EXERCISE DETAILS — Please take the entries below from the first line through the line containing "camd.dof.aperture_fstop = 8.0" and repeat them exactly, leaving out everything after.

***** RECORD SET *****

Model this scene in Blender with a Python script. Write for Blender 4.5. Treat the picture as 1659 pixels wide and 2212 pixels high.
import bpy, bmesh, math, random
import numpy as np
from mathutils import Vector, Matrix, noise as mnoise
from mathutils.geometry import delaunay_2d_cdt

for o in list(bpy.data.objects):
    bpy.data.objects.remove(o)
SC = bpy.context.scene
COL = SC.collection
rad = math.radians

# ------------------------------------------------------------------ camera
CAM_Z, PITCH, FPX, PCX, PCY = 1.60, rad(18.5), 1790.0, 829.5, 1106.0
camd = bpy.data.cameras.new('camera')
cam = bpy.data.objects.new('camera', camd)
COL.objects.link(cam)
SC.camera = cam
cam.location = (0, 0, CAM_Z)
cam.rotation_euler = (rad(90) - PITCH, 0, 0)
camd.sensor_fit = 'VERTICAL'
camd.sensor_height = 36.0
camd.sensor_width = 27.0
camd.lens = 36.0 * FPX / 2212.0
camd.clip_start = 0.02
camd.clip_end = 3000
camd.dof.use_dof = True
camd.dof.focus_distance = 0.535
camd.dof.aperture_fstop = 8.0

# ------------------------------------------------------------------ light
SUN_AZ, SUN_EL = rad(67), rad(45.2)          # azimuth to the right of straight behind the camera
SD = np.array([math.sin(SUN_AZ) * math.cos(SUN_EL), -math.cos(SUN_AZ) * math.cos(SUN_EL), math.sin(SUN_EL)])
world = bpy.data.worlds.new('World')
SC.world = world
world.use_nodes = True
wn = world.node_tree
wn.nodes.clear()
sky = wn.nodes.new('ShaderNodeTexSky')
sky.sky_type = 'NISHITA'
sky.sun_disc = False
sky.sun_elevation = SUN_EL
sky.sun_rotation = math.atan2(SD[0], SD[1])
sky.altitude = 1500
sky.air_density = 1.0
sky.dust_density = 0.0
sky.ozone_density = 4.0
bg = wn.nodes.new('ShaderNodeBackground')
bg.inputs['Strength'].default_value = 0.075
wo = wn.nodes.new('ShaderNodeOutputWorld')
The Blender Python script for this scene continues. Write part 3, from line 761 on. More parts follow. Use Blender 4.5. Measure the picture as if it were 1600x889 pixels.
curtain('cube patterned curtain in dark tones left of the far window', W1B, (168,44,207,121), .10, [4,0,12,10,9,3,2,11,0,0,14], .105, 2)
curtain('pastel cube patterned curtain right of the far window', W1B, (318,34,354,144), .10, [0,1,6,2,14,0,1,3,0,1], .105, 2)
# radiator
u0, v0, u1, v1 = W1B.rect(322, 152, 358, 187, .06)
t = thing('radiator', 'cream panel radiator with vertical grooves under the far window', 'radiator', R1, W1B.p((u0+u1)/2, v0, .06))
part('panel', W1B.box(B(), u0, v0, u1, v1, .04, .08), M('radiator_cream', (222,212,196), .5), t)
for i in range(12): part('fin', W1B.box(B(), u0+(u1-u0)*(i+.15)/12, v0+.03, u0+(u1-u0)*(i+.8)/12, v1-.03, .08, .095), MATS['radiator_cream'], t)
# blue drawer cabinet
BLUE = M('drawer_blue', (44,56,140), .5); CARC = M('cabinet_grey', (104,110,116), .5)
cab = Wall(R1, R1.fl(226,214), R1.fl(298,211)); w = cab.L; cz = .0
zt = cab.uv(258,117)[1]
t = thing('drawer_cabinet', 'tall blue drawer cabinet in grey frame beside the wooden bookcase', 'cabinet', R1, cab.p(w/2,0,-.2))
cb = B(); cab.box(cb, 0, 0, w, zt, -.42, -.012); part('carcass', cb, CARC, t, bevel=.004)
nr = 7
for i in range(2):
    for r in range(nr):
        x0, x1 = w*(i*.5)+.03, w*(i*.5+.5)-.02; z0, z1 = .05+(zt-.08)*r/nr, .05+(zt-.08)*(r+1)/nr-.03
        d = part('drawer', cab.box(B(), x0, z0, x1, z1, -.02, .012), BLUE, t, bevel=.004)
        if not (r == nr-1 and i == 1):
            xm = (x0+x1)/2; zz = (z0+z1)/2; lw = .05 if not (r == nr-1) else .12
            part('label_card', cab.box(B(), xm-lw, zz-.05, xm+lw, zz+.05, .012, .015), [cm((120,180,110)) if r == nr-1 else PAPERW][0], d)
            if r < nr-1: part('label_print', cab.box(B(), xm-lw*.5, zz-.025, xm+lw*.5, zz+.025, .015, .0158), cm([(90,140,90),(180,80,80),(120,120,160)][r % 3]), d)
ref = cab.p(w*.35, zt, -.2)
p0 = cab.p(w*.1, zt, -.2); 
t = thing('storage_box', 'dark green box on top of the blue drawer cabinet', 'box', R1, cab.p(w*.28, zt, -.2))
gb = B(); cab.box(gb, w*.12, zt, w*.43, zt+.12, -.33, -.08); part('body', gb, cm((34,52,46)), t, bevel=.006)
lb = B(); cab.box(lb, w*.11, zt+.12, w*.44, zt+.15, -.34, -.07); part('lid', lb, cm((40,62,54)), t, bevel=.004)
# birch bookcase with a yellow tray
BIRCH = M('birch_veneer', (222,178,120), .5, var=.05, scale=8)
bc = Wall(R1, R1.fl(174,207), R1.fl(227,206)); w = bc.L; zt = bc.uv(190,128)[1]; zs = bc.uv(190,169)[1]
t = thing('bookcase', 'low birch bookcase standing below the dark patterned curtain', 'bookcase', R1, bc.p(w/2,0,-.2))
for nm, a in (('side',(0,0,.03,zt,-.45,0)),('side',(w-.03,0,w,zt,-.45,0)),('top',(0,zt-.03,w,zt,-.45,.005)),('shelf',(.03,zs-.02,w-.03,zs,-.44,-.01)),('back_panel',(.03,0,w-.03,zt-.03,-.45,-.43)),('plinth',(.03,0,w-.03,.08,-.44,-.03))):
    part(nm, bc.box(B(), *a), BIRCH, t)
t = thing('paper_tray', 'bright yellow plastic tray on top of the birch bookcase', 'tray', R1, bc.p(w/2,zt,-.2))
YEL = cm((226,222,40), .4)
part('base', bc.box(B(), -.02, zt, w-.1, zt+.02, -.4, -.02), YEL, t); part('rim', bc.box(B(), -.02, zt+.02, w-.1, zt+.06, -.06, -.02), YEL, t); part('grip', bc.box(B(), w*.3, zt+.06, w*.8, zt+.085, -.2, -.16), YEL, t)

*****

EXERCISE SOLUTION —
Model this scene in Blender with a Python script. Write for Blender 4.5. Treat the picture as 1659 pixels wide and 2212 pixels high.
import bpy, bmesh, math, random
import numpy as np
from mathutils import Vector, Matrix, noise as mnoise
from mathutils.geometry import delaunay_2d_cdt

for o in list(bpy.data.objects):
    bpy.data.objects.remove(o)
SC = bpy.context.scene
COL = SC.collection
rad = math.radians

# ------------------------------------------------------------------ camera
CAM_Z, PITCH, FPX, PCX, PCY = 1.60, rad(18.5), 1790.0, 829.5, 1106.0
camd = bpy.data.cameras.new('camera')
cam = bpy.data.objects.new('camera', camd)
COL.objects.link(cam)
SC.camera = cam
cam.location = (0, 0, CAM_Z)
cam.rotation_euler = (rad(90) - PITCH, 0, 0)
camd.sensor_fit = 'VERTICAL'
camd.sensor_height = 36.0
camd.sensor_width = 27.0
camd.lens = 36.0 * FPX / 2212.0
camd.clip_start = 0.02
camd.clip_end = 3000
camd.dof.use_dof = True
camd.dof.focus_distance = 0.535
camd.dof.aperture_fstop = 8.0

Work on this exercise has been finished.